I don't know which field you're talking about, but in general, math and cs journals do not have page limits.

By the way, one of my favorite pastimes is to download the latex source for papers on arxiv and read all the commented-out stuff.

% we should make sure this theorem is actually true

  • > I don't know which field you're talking about, but in general, math and cs journals do not have page limits.

    A lot of physics journals do. Anything ending in "Letters" (e.g. Applied Physics Letters, Physical Review Letters".

    Science has a word limit per article.

    Nature doesn't have a hard limit, but if it exceeds 6-8 pages, it needs to be exceptional.

  • In CS, unlike in many other fields, the best work comes out as conference papers, not journals, and they do have strict page limits. Most arxiv papers I read become conference papers, not journal papers.

  • Have you ever tried publishing a paper to an IEEE Section 8 conference? The page limits are ruthless.

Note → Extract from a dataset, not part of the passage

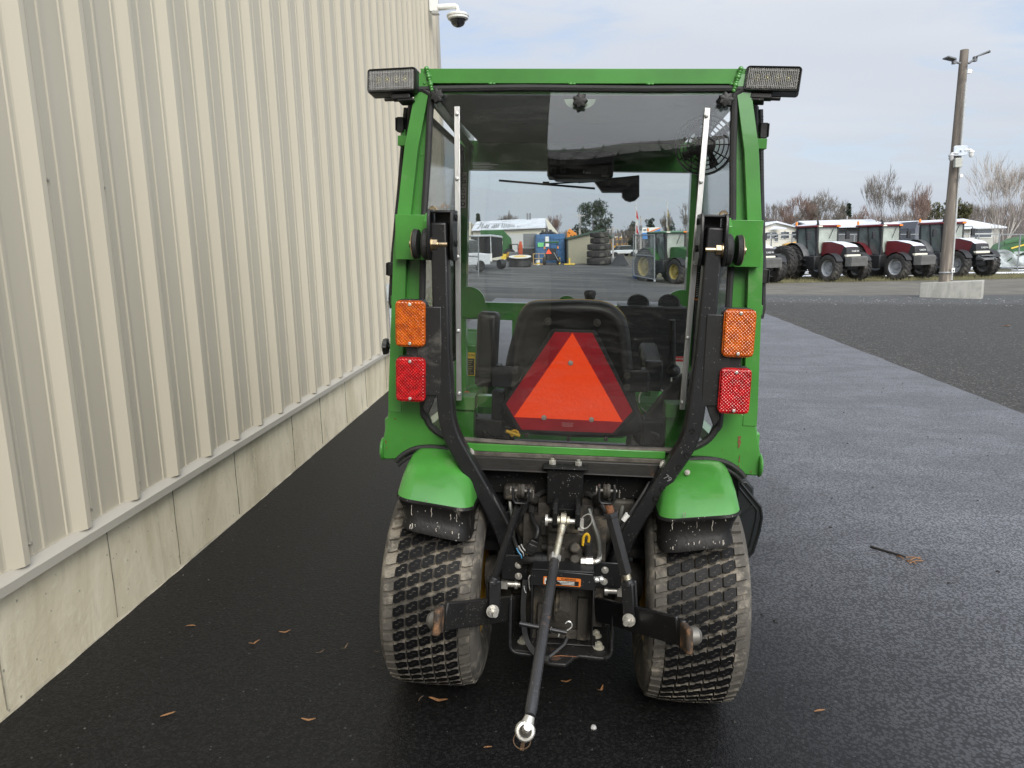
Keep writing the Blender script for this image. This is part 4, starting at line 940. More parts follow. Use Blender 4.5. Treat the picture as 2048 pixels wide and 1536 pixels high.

TELFOR 2026 has a 4 - 8 pages maximum.

  • ACL conference papers usually cap the main body at 8 pages, with unlimited appendices. KDD has a hard limit of 9 pages plus 3 for references and appendices.

When that’s the case, the preprints would be just as short. We don’t really like unnecessary pain so we write short manuscripts from the beginning, if we plan to submit in such a journal. Usually, the longer versions get published somewhere else anyway.